■ **Task to complete**: Leaving out every picture, retype the lines below from the top through the one that contains "SC.camera = cam".

■ **Dataset excerpt**:
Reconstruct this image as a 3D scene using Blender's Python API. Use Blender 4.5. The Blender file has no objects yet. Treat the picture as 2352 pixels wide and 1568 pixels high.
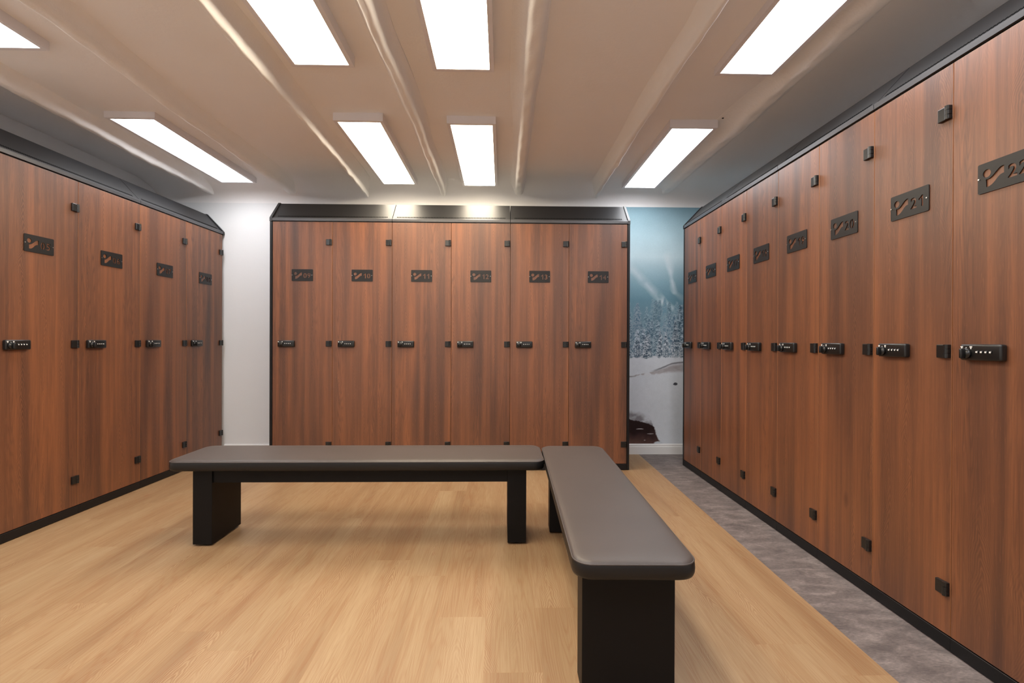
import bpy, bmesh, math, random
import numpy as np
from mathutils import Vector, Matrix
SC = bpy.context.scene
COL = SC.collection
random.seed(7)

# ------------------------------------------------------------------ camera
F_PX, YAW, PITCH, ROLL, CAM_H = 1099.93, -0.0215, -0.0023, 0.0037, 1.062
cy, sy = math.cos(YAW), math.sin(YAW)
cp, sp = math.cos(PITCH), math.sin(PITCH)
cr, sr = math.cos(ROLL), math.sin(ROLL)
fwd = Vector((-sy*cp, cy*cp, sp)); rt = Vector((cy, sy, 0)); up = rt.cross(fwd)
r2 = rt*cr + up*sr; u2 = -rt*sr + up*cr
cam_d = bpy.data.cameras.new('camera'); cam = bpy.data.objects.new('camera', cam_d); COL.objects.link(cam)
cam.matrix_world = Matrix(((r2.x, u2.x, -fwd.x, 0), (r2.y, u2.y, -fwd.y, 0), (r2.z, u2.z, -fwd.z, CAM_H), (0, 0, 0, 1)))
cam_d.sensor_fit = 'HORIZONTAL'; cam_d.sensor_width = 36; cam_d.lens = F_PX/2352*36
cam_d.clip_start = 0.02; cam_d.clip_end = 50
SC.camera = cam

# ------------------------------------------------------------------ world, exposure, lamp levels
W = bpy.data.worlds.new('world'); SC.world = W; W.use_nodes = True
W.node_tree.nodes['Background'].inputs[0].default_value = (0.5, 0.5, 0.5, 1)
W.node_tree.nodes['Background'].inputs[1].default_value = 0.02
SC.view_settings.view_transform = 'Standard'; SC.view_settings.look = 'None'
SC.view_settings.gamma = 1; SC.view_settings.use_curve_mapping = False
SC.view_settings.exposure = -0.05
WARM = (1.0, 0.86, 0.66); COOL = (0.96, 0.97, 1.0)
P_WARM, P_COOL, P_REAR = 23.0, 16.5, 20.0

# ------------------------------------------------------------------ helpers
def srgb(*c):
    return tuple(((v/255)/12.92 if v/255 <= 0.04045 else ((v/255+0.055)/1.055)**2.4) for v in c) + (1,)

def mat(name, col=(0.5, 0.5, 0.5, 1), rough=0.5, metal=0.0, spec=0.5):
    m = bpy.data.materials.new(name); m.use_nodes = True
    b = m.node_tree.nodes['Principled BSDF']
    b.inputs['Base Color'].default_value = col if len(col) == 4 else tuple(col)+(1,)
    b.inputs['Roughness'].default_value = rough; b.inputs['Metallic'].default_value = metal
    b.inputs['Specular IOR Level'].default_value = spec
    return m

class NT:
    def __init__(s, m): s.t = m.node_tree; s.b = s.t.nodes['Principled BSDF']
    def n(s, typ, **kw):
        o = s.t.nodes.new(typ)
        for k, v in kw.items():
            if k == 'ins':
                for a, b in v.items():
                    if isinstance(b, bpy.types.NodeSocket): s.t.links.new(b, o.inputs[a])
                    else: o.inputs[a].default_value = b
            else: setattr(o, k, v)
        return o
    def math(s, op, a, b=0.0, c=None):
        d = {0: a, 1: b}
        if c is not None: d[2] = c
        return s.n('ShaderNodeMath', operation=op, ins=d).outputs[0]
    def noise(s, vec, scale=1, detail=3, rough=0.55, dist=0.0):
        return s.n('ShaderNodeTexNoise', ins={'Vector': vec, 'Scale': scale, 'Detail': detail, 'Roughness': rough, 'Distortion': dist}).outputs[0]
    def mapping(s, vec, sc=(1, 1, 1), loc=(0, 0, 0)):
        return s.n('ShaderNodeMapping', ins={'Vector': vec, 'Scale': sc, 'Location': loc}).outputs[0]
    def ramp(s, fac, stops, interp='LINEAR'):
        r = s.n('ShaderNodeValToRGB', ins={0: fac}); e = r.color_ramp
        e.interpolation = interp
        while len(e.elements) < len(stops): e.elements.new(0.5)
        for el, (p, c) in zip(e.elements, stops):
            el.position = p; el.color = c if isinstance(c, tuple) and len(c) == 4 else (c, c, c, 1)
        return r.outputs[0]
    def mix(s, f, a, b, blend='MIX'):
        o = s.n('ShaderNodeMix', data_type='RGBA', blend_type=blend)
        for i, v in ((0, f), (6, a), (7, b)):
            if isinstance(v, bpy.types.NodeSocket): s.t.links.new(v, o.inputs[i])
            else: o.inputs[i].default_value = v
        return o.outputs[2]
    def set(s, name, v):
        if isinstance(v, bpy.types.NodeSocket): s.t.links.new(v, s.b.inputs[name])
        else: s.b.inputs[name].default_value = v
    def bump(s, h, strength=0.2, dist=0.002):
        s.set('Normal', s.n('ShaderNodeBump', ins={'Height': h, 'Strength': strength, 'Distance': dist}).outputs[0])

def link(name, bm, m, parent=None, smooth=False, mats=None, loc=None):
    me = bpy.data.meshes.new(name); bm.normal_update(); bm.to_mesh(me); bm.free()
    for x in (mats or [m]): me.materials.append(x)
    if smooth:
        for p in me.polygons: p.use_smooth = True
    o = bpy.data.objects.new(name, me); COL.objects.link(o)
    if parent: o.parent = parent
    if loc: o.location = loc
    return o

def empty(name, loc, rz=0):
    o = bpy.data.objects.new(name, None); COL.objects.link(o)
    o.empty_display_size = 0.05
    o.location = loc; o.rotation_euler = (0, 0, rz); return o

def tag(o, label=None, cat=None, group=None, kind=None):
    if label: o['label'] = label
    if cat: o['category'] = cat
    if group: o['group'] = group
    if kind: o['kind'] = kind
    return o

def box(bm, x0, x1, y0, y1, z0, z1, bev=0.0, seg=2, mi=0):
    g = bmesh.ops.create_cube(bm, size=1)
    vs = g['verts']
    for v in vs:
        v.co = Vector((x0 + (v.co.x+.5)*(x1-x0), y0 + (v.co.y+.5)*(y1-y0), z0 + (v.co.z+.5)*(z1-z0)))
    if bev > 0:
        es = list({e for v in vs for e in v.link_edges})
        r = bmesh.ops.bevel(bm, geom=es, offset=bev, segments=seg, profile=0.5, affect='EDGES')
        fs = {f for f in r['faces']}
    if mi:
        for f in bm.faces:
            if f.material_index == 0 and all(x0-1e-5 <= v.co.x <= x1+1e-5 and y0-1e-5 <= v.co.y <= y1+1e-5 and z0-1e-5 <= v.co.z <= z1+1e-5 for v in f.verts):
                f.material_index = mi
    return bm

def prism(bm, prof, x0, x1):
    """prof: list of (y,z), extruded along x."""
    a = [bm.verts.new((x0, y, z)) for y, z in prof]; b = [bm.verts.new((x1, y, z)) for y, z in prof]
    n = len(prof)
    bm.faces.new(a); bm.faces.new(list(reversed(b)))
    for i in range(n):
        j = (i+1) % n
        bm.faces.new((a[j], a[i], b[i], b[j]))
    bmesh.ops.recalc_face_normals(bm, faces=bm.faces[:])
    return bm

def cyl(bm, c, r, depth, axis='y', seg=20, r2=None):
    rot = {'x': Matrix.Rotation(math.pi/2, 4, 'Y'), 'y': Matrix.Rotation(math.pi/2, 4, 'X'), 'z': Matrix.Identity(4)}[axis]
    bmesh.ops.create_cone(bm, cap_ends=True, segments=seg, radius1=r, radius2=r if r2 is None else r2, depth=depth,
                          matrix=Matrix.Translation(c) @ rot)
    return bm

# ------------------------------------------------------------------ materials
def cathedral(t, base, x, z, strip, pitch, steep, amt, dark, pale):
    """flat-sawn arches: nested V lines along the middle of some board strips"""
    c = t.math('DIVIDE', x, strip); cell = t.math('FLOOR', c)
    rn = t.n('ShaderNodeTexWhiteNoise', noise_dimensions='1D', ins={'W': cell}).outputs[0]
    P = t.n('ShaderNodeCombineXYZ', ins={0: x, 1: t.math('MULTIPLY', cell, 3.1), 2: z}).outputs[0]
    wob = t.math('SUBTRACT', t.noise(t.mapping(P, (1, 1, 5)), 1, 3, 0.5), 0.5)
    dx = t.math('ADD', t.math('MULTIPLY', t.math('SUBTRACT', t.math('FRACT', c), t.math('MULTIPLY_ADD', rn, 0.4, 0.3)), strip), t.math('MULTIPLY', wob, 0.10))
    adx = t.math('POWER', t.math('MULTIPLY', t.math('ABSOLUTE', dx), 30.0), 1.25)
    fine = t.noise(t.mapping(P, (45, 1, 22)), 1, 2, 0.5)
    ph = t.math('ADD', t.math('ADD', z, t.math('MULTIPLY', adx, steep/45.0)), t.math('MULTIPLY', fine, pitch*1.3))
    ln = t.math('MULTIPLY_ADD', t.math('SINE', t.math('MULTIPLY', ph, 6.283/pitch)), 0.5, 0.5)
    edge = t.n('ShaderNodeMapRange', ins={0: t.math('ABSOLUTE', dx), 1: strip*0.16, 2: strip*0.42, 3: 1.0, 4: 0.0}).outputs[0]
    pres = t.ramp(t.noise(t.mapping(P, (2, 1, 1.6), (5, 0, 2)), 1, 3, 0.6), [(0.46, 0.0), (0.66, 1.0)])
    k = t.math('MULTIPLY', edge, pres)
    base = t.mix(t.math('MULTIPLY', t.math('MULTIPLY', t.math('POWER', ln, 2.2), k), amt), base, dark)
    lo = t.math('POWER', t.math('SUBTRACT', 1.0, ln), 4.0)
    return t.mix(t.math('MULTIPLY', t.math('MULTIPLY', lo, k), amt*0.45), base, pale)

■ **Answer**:
Reconstruct this image as a 3D scene using Blender's Python API. Use Blender 4.5. The Blender file has no objects yet. Treat the picture as 2352 pixels wide and 1568 pixels high.
import bpy, bmesh, math, random
import numpy as np
from mathutils import Vector, Matrix
SC = bpy.context.scene
COL = SC.collection
random.seed(7)

# ------------------------------------------------------------------ camera
F_PX, YAW, PITCH, ROLL, CAM_H = 1099.93, -0.0215, -0.0023, 0.0037, 1.062
cy, sy = math.cos(YAW), math.sin(YAW)
cp, sp = math.cos(PITCH), math.sin(PITCH)
cr, sr = math.cos(ROLL), math.sin(ROLL)
fwd = Vector((-sy*cp, cy*cp, sp)); rt = Vector((cy, sy, 0)); up = rt.cross(fwd)
r2 = rt*cr + up*sr; u2 = -rt*sr + up*cr
cam_d = bpy.data.cameras.new('camera'); cam = bpy.data.objects.new('camera', cam_d); COL.objects.link(cam)
cam.matrix_world = Matrix(((r2.x, u2.x, -fwd.x, 0), (r2.y, u2.y, -fwd.y, 0), (r2.z, u2.z, -fwd.z, CAM_H), (0, 0, 0, 1)))
cam_d.sensor_fit = 'HORIZONTAL'; cam_d.sensor_width = 36; cam_d.lens = F_PX/2352*36
cam_d.clip_start = 0.02; cam_d.clip_end = 50
SC.camera = cam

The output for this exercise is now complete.